The research’s critical questions reconsider the role of nature within the city, the definition of the urban public, and the intertwining of commerce and civic culture. Its methodology uses original analytic drawings which trace how the University expanded over time, united with consideration of previously-unexplored written and visual archives. This combination of analytic mapping and archival investigation on one institution reveals new insights into how the industrial city was shaped as a whole.
The findings identify paradoxes in the University’s planning, which promoted the dynamism of the modern city while evoking the image of bucolic Oxbridge. These contradictory impulses were enhanced by the University’s location on the Midway Plaisance, a public boulevard typifying the urban/rural hybridity of Chicago’s park system. The result was an urbanised nature, or the charged proximity of urban density and pastoral green space. Disputing the perceived eclipse of the nineteenth-century Parks movement, the term ‘urbanised nature’ suggests how earlier concern for naturalistic landscape was fused with the ideals of twentieth-century Progressivism.

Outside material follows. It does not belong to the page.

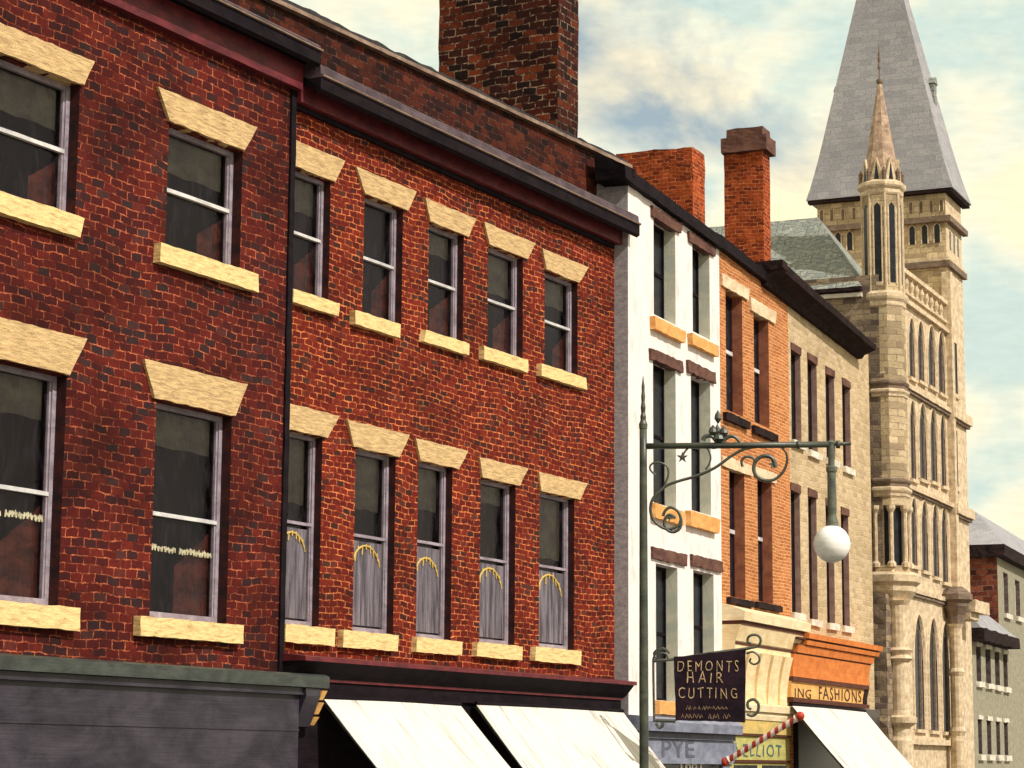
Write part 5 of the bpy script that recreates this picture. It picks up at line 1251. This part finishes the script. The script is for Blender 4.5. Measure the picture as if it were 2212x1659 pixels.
sscroll([(1416, 1425), (1426, 1412), (1438, 1412), (1444, 1424)], 2.0); sscroll([(1420, 1402), (1412, 1412), (1418, 1424)], 2.0)
sscroll([(1417, 1562), (1424, 1572), (1432, 1566), (1428, 1558)], 3.4)
# ================================================================== barber pole
pw0 = FO.uz(1566, 1646, -.2); P0 = world_of(FO, pw0[0], -.2, pw0[1])
P1 = vline_hit(P0, YAW_FAR, 1728, 1547)
rp = bpy.data.objects.new('barber_pole', None); S.collection.objects.link(rp); rp.location = P0
tag(rp, 'red and white striped barber pole slanting up from the mustard shopfront', 'barber pole')
dv = P1 - P0; Lp = dv.length; nst = 22; rad = 6.6 / FPX * P0.y
zax = dv.normalized(); xa = zax.orthogonal().normalized(); ya = zax.cross(xa)
m = MB(); NS, NR = 110, 16
i0 = len(m.v)
def prad(t):
    e_ = min(t, 1 - t) * Lp
    return rad * (1.0 if e_ > .10 else (.85 + .45 * abs(math.sin(e_ * 60)) ))
for j in range(NS + 1):
    t = j / NS; c = dv * t
    for k in range(NR):
        a = 2 * math.pi * k / NR; m.v.append(tuple(c + (xa * math.cos(a) + ya * math.sin(a)) * prad(t)))
for j in range(NS):
    for k in range(NR):
        k2 = (k + 1) % NR; ph = (j / NS * 10 + k / NR * 1.0) % 1
        m.f.append((i0 + j * NR + k, i0 + j * NR + k2, i0 + (j + 1) * NR + k2, i0 + (j + 1) * NR + k)); m.m.append(0 if ph < .5 else 1)
m.f.append(tuple(i0 + k for k in reversed(range(NR)))); m.m.append(0); m.f.append(tuple(i0 + NS * NR + k for k in range(NR))); m.m.append(0)
m.build('pole', ['red', 'wpaint'], rp)
for t in (0.0, 1.0):
    c = dv * t; mm = MB(); RR = rad * 1.5
    mm.tube([c + zax * RR * math.cos(math.pi * k / 8) for k in range(9)], (lambda s: max(.003, RR * math.sin(math.pi * s))), 12)
    mm.build('knob', 'red', rp, smooth=True)
MB().tube([dv * .05, dv * .05 + Vector((-FO.n.x * .2, -FO.n.y * .2, -.0))], .02, 8).build('wall_fixing', 'iron', rp)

The research also contests previous emphasis on the exclusionary cultural practices of this period, as the heterogeneous development of the University’s Collegiate Gothic campus reveals a struggle to balance commercial interests, pastoral imagery, and monumental urban display. More broadly, this research sheds new light on the contradictions that shaped the American city in the early twentieth century—an urban culture driven by the contentious relationship between industrial capitalism and civic institutions, a public realm animated by mass appeal and elite tradition, and a spatial order drawn from urban and rural models.